What kinds of charges are billed between departments?
- Custodial costs for school civic center use and custodial services provided to lessees, charter schools, preschools, food services
- Field trips
- Vehicle repair
- Maintenance charges to schools, charter schools, and lessees
- Catering provided by the Food Services department
- Duplicating
- Fingerprinting and other on-boarding costs
- Mailing costs
Here’s an example for calculating labor rates for maintenance. Labor_Rates_File
You’d think it would be fairly straightforward to charge another department for work performed. However, there are various items to consider.
- Does the cost of collecting the fee outweigh the usefulness of collecting it?
- If you want schools and departments to follow certain established procedures, do you undercharge or provide the service for free to deter unauthorized activities?
- When charging out do you use historical actuals or a budgeted amount?
- Do you need to recoup all departmental costs, so that the department’s net annual cost is as close to zero as you can get it? What happens if your charge-outs don’t recoup all costs. or if you over-collect?

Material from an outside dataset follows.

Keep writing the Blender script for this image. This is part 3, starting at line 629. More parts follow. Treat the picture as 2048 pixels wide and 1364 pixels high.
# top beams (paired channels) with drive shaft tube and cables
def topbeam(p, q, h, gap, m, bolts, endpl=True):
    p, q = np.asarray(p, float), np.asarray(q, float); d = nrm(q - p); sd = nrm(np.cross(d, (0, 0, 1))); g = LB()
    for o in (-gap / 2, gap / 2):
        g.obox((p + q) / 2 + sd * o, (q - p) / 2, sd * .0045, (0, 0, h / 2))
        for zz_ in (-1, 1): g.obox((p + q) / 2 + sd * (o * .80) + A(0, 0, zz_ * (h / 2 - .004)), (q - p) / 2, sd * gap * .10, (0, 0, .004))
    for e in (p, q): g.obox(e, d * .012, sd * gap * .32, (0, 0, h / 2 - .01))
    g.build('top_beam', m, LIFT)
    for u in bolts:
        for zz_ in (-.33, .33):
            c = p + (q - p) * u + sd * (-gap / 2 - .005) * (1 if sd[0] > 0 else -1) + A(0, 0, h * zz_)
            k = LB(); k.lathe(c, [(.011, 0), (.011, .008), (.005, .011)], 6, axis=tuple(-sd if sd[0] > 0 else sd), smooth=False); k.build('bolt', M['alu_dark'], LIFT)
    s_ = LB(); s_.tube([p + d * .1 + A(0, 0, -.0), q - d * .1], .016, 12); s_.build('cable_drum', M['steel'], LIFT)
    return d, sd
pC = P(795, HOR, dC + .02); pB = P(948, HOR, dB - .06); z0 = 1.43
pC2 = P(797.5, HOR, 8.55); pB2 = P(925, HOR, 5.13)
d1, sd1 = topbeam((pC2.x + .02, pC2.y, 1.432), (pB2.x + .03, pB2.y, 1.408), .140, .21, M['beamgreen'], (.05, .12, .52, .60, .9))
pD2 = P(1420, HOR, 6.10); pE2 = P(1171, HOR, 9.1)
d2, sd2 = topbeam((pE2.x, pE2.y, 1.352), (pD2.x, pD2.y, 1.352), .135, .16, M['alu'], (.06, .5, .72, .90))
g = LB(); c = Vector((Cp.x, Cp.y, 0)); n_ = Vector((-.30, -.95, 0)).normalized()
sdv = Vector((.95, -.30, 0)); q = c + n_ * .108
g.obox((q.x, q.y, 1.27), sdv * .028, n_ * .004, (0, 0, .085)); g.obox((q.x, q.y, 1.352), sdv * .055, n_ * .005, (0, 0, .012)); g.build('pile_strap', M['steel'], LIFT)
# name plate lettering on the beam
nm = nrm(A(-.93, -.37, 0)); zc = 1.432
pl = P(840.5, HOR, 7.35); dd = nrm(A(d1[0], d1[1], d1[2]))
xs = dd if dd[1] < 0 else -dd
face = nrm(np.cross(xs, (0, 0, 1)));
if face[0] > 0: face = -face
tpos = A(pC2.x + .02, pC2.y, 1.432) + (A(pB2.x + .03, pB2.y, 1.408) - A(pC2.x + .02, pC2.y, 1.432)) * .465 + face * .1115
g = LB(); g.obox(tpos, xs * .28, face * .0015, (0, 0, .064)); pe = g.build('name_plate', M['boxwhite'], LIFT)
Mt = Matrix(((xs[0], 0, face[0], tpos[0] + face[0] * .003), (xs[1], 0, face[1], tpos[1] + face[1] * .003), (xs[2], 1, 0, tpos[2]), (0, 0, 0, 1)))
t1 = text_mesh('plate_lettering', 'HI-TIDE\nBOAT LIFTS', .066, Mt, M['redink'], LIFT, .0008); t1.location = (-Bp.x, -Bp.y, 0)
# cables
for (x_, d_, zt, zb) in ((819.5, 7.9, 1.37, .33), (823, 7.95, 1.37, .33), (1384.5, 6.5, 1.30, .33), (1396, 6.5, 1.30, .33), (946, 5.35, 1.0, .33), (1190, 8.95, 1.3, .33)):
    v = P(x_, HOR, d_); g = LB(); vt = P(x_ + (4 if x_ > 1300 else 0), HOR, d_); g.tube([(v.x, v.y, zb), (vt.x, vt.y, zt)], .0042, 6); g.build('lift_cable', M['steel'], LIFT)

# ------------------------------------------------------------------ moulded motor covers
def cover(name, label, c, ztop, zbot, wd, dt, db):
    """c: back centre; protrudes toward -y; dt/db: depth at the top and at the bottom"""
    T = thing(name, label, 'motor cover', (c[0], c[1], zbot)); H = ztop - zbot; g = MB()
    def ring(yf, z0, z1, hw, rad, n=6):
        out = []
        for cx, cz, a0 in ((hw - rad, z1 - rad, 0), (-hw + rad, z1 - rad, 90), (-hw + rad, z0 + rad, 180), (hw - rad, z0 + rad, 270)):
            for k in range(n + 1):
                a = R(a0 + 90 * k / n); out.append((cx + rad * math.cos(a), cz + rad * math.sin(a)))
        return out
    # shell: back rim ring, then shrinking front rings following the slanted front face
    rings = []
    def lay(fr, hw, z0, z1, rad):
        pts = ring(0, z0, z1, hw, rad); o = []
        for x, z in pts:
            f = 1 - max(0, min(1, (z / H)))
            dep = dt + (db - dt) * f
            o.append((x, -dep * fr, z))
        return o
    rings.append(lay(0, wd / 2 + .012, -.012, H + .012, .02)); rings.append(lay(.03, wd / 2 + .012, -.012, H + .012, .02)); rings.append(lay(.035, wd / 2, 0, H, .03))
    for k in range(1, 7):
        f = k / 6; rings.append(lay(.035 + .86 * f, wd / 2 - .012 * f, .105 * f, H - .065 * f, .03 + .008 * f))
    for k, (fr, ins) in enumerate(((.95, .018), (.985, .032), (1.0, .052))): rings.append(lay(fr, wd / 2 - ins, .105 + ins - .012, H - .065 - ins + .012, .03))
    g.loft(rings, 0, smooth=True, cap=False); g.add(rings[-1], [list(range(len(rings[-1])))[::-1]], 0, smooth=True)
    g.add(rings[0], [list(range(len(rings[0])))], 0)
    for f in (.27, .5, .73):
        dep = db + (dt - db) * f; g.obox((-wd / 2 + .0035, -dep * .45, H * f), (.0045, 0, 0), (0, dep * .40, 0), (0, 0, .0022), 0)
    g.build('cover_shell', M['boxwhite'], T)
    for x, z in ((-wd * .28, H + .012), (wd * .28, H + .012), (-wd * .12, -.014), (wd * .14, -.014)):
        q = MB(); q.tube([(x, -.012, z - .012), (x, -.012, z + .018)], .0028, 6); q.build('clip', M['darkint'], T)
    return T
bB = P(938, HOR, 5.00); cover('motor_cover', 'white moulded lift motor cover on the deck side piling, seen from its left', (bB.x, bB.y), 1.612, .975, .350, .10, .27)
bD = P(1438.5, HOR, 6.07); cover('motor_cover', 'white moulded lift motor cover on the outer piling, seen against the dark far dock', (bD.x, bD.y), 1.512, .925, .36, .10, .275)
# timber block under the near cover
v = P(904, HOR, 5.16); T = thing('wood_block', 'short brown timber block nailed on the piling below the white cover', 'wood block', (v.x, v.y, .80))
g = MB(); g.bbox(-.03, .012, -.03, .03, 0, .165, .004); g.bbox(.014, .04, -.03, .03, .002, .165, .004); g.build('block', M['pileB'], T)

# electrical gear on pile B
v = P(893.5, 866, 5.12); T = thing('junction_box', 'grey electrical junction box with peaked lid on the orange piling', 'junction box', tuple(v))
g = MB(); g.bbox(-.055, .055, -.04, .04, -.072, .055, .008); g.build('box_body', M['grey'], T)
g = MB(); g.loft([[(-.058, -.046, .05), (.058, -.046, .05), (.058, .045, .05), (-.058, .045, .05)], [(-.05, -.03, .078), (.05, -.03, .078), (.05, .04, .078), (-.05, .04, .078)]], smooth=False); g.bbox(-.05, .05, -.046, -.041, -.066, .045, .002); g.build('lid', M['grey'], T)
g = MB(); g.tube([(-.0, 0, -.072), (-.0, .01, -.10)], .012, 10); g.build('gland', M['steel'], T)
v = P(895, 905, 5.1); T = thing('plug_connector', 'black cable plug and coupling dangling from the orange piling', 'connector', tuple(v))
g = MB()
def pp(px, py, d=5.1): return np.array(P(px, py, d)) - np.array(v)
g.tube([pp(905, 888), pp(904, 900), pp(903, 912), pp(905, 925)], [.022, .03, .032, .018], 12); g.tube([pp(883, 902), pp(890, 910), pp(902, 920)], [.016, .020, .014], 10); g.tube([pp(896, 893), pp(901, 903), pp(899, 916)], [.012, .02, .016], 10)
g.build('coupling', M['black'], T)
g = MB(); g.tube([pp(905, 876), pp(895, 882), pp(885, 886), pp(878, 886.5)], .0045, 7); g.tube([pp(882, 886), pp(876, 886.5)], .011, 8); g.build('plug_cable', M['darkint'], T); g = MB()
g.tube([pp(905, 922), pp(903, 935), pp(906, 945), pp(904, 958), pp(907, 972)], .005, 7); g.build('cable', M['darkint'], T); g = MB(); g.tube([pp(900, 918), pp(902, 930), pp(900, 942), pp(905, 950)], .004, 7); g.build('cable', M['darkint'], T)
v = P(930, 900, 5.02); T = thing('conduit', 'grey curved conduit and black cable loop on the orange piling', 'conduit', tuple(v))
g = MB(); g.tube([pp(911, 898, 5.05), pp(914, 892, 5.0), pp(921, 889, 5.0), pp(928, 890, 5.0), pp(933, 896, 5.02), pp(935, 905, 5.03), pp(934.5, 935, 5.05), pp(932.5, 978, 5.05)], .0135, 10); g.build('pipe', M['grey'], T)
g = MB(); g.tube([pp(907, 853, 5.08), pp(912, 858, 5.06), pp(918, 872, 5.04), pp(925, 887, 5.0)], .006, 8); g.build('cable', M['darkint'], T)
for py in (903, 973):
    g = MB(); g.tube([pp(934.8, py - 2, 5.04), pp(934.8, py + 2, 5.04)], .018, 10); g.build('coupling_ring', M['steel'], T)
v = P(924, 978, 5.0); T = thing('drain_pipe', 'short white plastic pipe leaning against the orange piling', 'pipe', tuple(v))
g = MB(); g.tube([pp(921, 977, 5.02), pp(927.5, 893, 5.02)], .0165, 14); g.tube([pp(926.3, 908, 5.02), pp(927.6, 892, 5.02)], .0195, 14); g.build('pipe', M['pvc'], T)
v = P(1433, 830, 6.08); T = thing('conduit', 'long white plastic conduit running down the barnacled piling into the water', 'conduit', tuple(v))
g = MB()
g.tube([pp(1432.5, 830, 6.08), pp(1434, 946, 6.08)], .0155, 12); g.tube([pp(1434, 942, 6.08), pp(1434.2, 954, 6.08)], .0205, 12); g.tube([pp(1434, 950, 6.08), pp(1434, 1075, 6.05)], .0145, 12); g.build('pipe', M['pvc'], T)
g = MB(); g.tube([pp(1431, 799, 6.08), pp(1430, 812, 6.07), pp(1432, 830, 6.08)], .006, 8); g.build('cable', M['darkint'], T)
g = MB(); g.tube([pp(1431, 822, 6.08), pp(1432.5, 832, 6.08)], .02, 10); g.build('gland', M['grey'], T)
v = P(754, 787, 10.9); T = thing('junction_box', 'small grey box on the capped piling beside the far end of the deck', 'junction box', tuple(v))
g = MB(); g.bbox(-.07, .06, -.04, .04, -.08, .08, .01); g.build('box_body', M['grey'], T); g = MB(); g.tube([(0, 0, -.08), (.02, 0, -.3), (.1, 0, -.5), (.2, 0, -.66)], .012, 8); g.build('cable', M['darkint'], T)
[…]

- Do you carry forward un-recouped costs to the new year and attempt to recover these from this year’s users?
- Do you try to make a “profit” on charge-outs to cover expenses that are (for whatever reason) not charged out?
- Should outside entities be charged the same rate as internal customers?
Types of Costs
Costs to be charged out are in two general categories: variable and fixed. Variable charges for a vehicle repair job would be the actual cost of parts used in the repair as well as the cost of labor (so many hours at a rate per hour). Fixed costs are such items as the cost of various tools and machinery used in the shop as well as the cost of the supervisor and his or her office staff, along with any costs to run the office. If the fixed costs for a department are $50,000 and the mechanics put in a total of 10,000 productive hours per year, then in addition to the cost of their labor and parts, $5 per hour needs to be billed out for overhead.
Productive Hours
Employees are generally paid for 8 hours per day, 5 days a week, 52 weeks per year. That’s 2080 hours per year. However some of that paid time is for paid holidays and vacation. Then there are sick days, meetings, time spent on paperwork and cleaning the shop. Don’t forget the two daily paid breaks of 10-20 minutes each. You can see that 2080 paid hours per year can easily translate into 1,500 or fewer productive hours per year. Ideally all productive hours will be billed out and the mechanic’s total cost will be recouped in the process. If a mechanic’s total annual cost is $80,000 then his hourly billable rate is $80,000 divided by, say, 1,500 productive hours ($53.33 per hour) not divided by 2,080 ($38.46 per hour).